In the seventeenth century, Kallistrat Druzhina-Osoryin, the son of a provincial cavalryman, wrote a portrait of his mother, Iuliana, that sums up the life’s work of such a woman: “She occupied herself diligently with handiwork and managed her house in a manner pleasing to God. She provided her serfs with sufficient food, and appointed each of them a task according to their strength. She cared for widows and orphans, and helped the poor in all things.”24 The author rarely mentioned his father’s activities on the estate, and although he stressed his mother’s humility and piety, he did not include obedience to his father as one of her cardinal virtues. It was her competence and benevolence that impressed him.

NUNS

Monasteries for women flourished in the sixteenth and seventeenth centuries. The largest of these institutions were substantial walled establishments, containing hundreds of residents and supervised by abbesses, councils of nuns, and administrative officials such as cellarers, who were in charge of food provisioning. Convents also owned estates outside their walls; the land belonging to the Pokrovskii Convent in Suzdal extended across five counties (uezdy) and contained twenty-two villages.25 The female leaders of these convents ran the affairs of their enterprises as secular women ran their households, that is, they remained within the walls, assigning business that required travel to monks who worked for them.

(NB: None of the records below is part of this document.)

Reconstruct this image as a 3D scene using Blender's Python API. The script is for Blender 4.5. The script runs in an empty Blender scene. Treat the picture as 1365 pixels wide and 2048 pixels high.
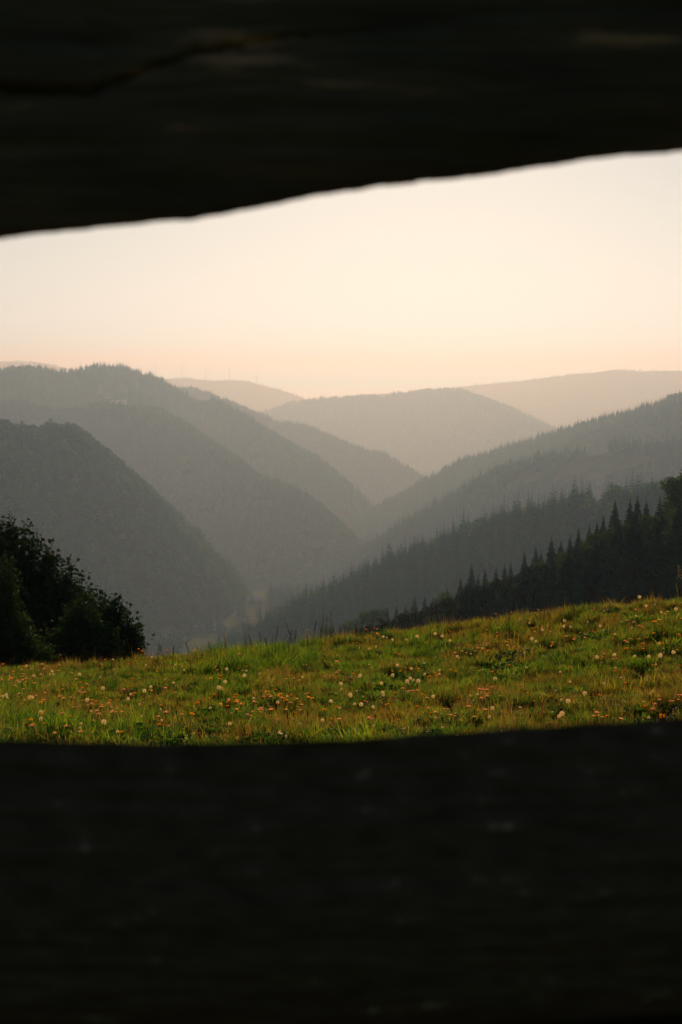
import bpy, math, random
import numpy as np
from mathutils import Vector, Matrix
R = math.radians
random.seed(7); rng = np.random.default_rng(7)
S = bpy.context.scene
COL = S.collection

# ------------------------------------------------------------------ camera
F = 3000.0; CX = 682.5; CY = 1024.0; HOR = 765.0
PITCH = math.atan((CY-HOR)/F)
cam_d = bpy.data.cameras.new("camera"); cam = bpy.data.objects.new("camera", cam_d); COL.objects.link(cam)
cam.location = (0, 0, 0); cam.rotation_euler = (math.pi/2-PITCH, 0, 0)
cam_d.sensor_fit = 'VERTICAL'; cam_d.sensor_height = 36.0; cam_d.lens = F/2048*36
cam_d.clip_start = 0.05; cam_d.clip_end = 60000
cam_d.dof.use_dof = True; cam_d.dof.focus_distance = 22.0; cam_d.dof.aperture_fstop = 13.0
S.camera = cam

# ------------------------------------------------------------------ world and sun
VEIL = (0.86, 0.92, 0.95)
SUN_EL, SUN_AZ = R(19.5), R(3.5)          # sun in front of the camera, hidden above the upper rail
W = bpy.data.worlds.new("World"); S.world = W; W.use_nodes = True
nt = W.node_tree; nt.nodes.clear()
out = nt.nodes.new('ShaderNodeOutputWorld'); bg = nt.nodes.new('ShaderNodeBackground')
sky = nt.nodes.new('ShaderNodeTexSky'); sky.sky_type = 'NISHITA'; sky.sun_disc = False
sky.sun_elevation = SUN_EL; sky.sun_rotation = SUN_AZ
sky.air_density = 1.0; sky.dust_density = 0.6; sky.ozone_density = 1.0; sky.altitude = 900
tint = nt.nodes.new('ShaderNodeMix'); tint.data_type = 'RGBA'; tint.blend_type = 'MULTIPLY'
tint.inputs[0].default_value = 1.0; tint.inputs[7].default_value = (1.16, 1.00, 0.88, 1)
nt.links.new(sky.outputs[0], tint.inputs[6])
tc = nt.nodes.new('ShaderNodeTexCoord'); sx = nt.nodes.new('ShaderNodeSeparateXYZ'); nt.links.new(tc.outputs['Generated'], sx.inputs[0])
def wmath(op, a, b=None, c=None):
    n = nt.nodes.new('ShaderNodeMath'); n.operation = op
    for k, v in enumerate((a, b, c)):
        if v is None: continue
        if isinstance(v, (int, float)): n.inputs[k].default_value = v
        else: nt.links.new(v, n.inputs[k])
    return n.outputs[0]
dt = nt.nodes.new('ShaderNodeVectorMath'); dt.operation = 'DOT_PRODUCT'; nt.links.new(tc.outputs['Generated'], dt.inputs[0])
dt.inputs[1].default_value = (math.sin(SUN_AZ)*math.cos(SUN_EL), math.cos(SUN_AZ)*math.cos(SUN_EL), math.sin(SUN_EL))
glow = wmath('POWER', wmath('MULTIPLY_ADD', dt.outputs['Value'], 0.5, 0.5), 3.6)      # towards the sun
lvl = wmath('MULTIPLY_ADD', glow, 0.80, 0.20)
low = wmath('POWER', wmath('SUBTRACT', 1.0, wmath('MINIMUM', wmath('ABSOLUTE', sx.outputs[2]), 1.0)), 7.0)   # 1 at the horizon
veil = nt.nodes.new('ShaderNodeVectorMath'); veil.operation = 'SCALE'; veil.inputs[0].default_value = (VEIL[0]/0.05, VEIL[1]/0.05, VEIL[2]/0.05)
nt.links.new(lvl, veil.inputs['Scale'])
vm = nt.nodes.new('ShaderNodeMix'); vm.data_type = 'RGBA'; nt.links.new(wmath('MULTIPLY', low, 0.92), vm.inputs[0])
nt.links.new(tint.outputs[2], vm.inputs[6]); nt.links.new(veil.outputs[0], vm.inputs[7])
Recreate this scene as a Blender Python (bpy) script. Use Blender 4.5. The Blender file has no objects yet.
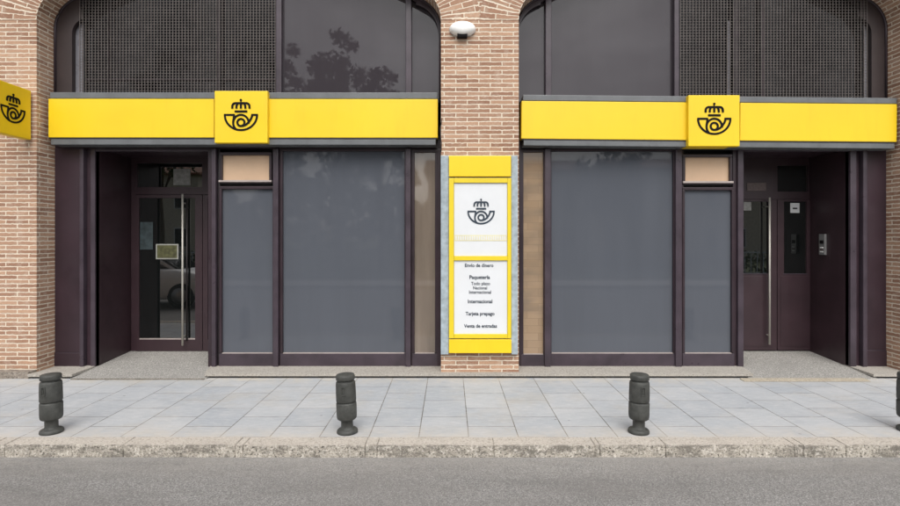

In its organization, Muscovite monastic life was little changed from Kievan times. There were still no highly structured religious orders such as existed in Catholic Europe. Within individual convents, discipline was looser than in the West, allowing more scope for individuals to structure their lives. A woman entering a convent could bring servants to live with her; she could have her own quarters built within the compound; she could do her own cooking and her own washing or have her servants do it. Indeed, a widow could live out her life in a convent without ever becoming a nun.

Women wishing to enter the community did have to pay a fee, as did Catholic women, with the consequence that most of Muscovy’s nuns came from the propertied classes. The nuns who performed the physical labor may have been poorer widows who could not support themselves on their inheritances and dowries, daughters from city or countryside whose parents could not find husbands for them, and perhaps also the mentally or physically disabled. From time to time, a few women were banished to convents because they had fallen out of favor with the tsar. But most nuns were widows, in keeping with tradition since Kievan times. Once a woman had fulfilled her familial duties—married, served her husband, supervised the rearing of her children—she was entitled to choose a quiet life of religious devotion.

Was monastic life a little too pleasant? Church fathers occasionally charged that discipline in the convents was lax. They complained about nuns eating expensive food and drinking too much; they hinted at sexual liaisons. Similar complaints were made about monks when clerical reformers attempted to enforce asceticism in prosperous institutions, and the reports of Catholic inspectors to the West bemoaned the same sorts of straying from the abstemious monastic ideal. Undoubtedly there were miscreants, but, sadly, we will never know how much partying was going on in Muscovy’s convents. It is clear that most nuns kept up their daily devotions, ran their establishments, and produced beautiful handcrafts, particularly embroidery.